Biden’s latest, narrower effort to cancel debt is based largely on a separate law, the Higher Education Act.
Unlike the sweeping first plan, however, the administration is now looking at providing relief only to specific groups of borrowers, such as those whose balances have ballooned because of interest or those who still owe debt after 20 or 25 years after leaving school.
Under the latest draft, the Education Department proposed, for example, canceling up to $10,000 or $20,000 of the portion of a borrower’s debt that exceeds the amount that they initially owed after leaving school. But the progressives’ lawmakers say they want the administration to cancel those balances entirely and also forgive loans for borrowers who have “diligently repaid enough to cover their original principal.”
The progressive lawmakers also want Biden to extend student debt relief to borrowers who were “victims of student loan servicer misconduct” and find a way to provide relief to a “catch-all category for unforeseen forms of hardship” that borrowers may experience.
Even as the department’s rule-making committee finishes its work this week, it’s not yet clear if the administration is on track to deliver mass student debt relief to borrowers before the 2024 presidential election.

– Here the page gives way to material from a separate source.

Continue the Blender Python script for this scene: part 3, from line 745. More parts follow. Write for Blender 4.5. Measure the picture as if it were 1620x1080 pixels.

The Education Department disclosed last week that it does not expect to formally propose the regulations to carry out a new student debt relief program until May. That would be followed by a public comment period, pushing any final policy well into next year.
Also looming over any new debt relief program are inevitable legal challenges from Republicans and conservative groups who have repeatedly said they don’t believe the Biden administration has the power to wipe out large amounts of debt without Congressional approval.